Com base nesses elementos, e de acordo com o exame perfunctório que é possível fazer neste momento, entendo que, ao contrário do que alegam os impetrantes, a decisão alvejada não se encontra destituída de fundamentação coerente, ao menos na perspectiva exigida para a mitigação dos efeitos da Súmula nº 691/STF.

Com efeito, a assertiva de que a restrição judicialmente determinada é ilegal porque ’em nenhum momento foi afirmado que o Movimento iria ocupar a fazenda ou desobedecer a ordem judicial’ (fls. 09-STJ) tem que ser ponderada em face da própria conduta pregressa do MST, pois, conforme salientado, o imóvel já foi objeto de invasões anteriormente, e já houve, também, descumprimento expresso de ordem judicial nesse mesmo caso.

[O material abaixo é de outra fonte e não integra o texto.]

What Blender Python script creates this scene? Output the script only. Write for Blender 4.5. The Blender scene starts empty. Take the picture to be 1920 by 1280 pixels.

Ressaltando-se, uma vez mais, que as instâncias ordinárias colocaram em dúvida tanto a natureza pacífica da reunião quanto o compromisso dos manifestantes com o respeito às ordens judiciais, e que Direito nenhum tem natureza absoluta, especialmente quando está em questão a pacífica convivência social, nota-se que ocorre, na presente hipótese, conflito bastante grave e complexo relativo a uma série de direitos fundamentais como os de reunião, de locomoção, de propriedade e de segurança. A decisão atacada, assim, não se configura, a meu ver, desarrazoada e teratológica, conforme exige a jurisprudência para que se mitigue o rigor da Súmula nº 691/STF; ao contrário, ressalta a necessidade de uma séria ponderação de interesses e leva em conta o desenvolvimento histórico do conflito até o momento, dando devido relevo a todas as circunstâncias que compõem tal panorama sem que seja possível antever, nas conclusões a que se chegou – e em face da necessidade se ponderar, com cuidado, todos os elementos que compõem o conflito – ofensa gritante aos direitos constitucionais dos pacientes.

Forte em tais razões, com base nos artigos 34, XVIII e 210, do RISTJ, INDEFIRO LIMINARMENTE o presente habeas corpus.

Publique-se. Intimem-se. Oficie-se.

Brasília (DF), 12 de novembro de 2007.